= Your goal =
Starting from the top of the material, restate each line exactly until the line that contains "import numpy as np", which is also copied. Pictures are excluded.

= Raw data =
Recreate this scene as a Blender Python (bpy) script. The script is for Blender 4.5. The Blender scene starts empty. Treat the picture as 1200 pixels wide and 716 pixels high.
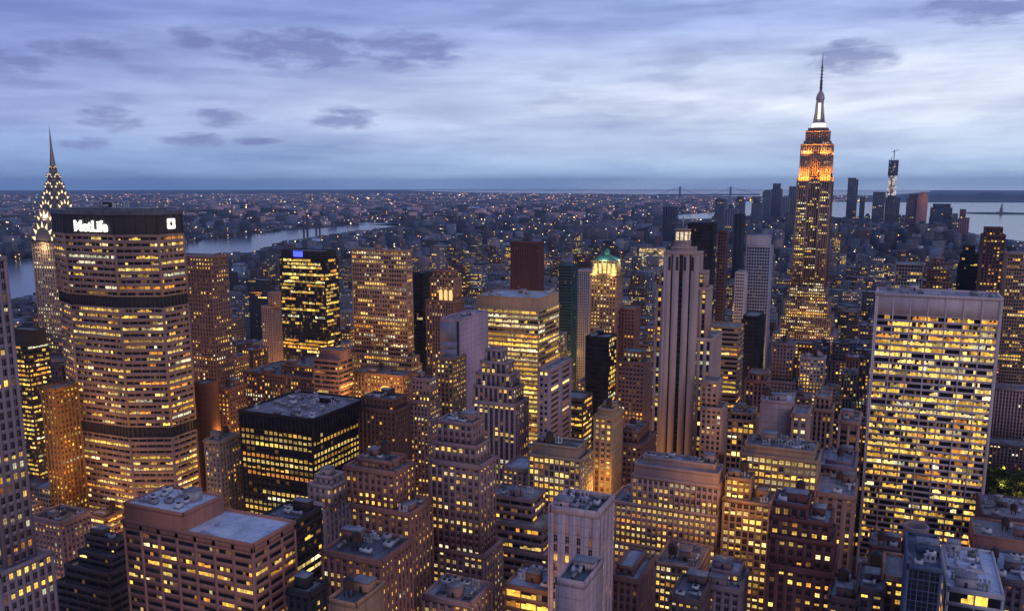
import bpy, math, random
import numpy as np

# ------------------------------------------------------------------ camera, sky, sun, exposure
S = bpy.context.scene
COL = S.collection
F, CX, CY = 1030.0, 600.0, 401.0
PITCH, YAW, CH = math.radians(10.2), math.radians(-23.3), 262.0
cam_d = bpy.data.cameras.new('camera')
cam_d.sensor_width = 36.0
cam_d.lens = 36.0 * F / 1200.0
cam_d.shift_y = (CY - 358.0) / 1200.0
cam_d.clip_start, cam_d.clip_end = 1.0, 200000.0
cam = bpy.data.objects.new('camera', cam_d)
cam.location = (0, 0, CH)
cam.rotation_euler = (math.radians(90) - PITCH, 0, -YAW)
COL.objects.link(cam)
S.camera = cam
S.view_settings.view_transform = 'Standard'
S.view_settings.look = 'None'
S.view_settings.gamma = 1.0
S.view_settings.use_curve_mapping = False
S.view_settings.exposure = 0.0
S.render.engine = 'CYCLES'
cy = S.cycles
cy.use_denoising = True
cy.max_bounces, cy.diffuse_bounces, cy.glossy_bounces = 4, 2, 2
cy.transmission_bounces, cy.volume_bounces = 2, 0
cy.sample_clamp_indirect = 1.5
cy.sample_clamp_direct = 12.0
cy.caustics_reflective = cy.caustics_refractive = False

SUN_EL, SUN_AZ = math.radians(15.0), math.radians(128.0)      # afterglow low in the west-north-west (+x is west, +y is downtown)


class NT:
    """small helper round a node tree"""
    def __init__(s, nt):
        s.t = nt
        nt.nodes.clear()

    def n(s, kind, **kw):
        nd = s.t.nodes.new(kind)
        for k, v in kw.items():
            setattr(nd, k, v)
        return nd

    def l(s, a, b):
        s.t.links.new(a, b)

    def put(s, sock, v):
        if hasattr(v, 'is_linked'):
            s.l(v, sock)
        else:
            sock.default_value = v

    def m(s, op, a, b=None, c=None, clamp=False):
        nd = s.n('ShaderNodeMath', operation=op)
        nd.use_clamp = clamp
        for i, v in enumerate((a, b, c)):
            if v is not None:
                s.put(nd.inputs[i], v)
        return nd.outputs[0]

    def mix(s, f, a, b, mode='MIX'):
        nd = s.n('ShaderNodeMix', data_type='RGBA', blend_type=mode)
        s.put(nd.inputs[0], f)
        for sock, v in ((nd.inputs[6], a), (nd.inputs[7], b)):
            if isinstance(v, tuple):
                sock.default_value = (*v[:3], 1)
            else:
                s.l(v, sock)
        return nd.outputs[2]

    def ramp(s, f, stops, interp='LINEAR'):
        nd = s.n('ShaderNodeValToRGB')
        r = nd.color_ramp
        r.interpolation = interp
        while len(r.elements) < len(stops):
            r.elements.new(0.5)
        for e, (p, c) in zip(r.elements, stops):
            e.position = p
            e.color = (*c, 1) if isinstance(c, tuple) else (c, c, c, 1)
        s.put(nd.inputs[0], f)
        return nd.outputs[0]

    def noise(s, vec, scale, detail=3.0, rough=0.55, dist=0.0):
        nd = s.n('ShaderNodeTexNoise')
        s.l(vec, nd.inputs['Vector'])
        nd.inputs['Scale'].default_value = scale
        nd.inputs['Detail'].default_value = detail
        nd.inputs['Roughness'].default_value = rough
        nd.inputs['Distortion'].default_value = dist
        return nd.outputs['Fac']

    def comb(s, x, y, z):
        nd = s.n('ShaderNodeCombineXYZ')
        for i, v in enumerate((x, y, z)):
            s.put(nd.inputs[i], v)
        return nd.outputs[0]


def srgb(r, g, b):
    f = lambda c: (c / 255 / 12.92) if c <= 10 else ((c / 255 + 0.055) / 1.055) ** 2.4
    return (f(r), f(g), f(b))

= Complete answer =
Recreate this scene as a Blender Python (bpy) script. The script is for Blender 4.5. The Blender scene starts empty. Treat the picture as 1200 pixels wide and 716 pixels high.
import bpy, math, random
import numpy as np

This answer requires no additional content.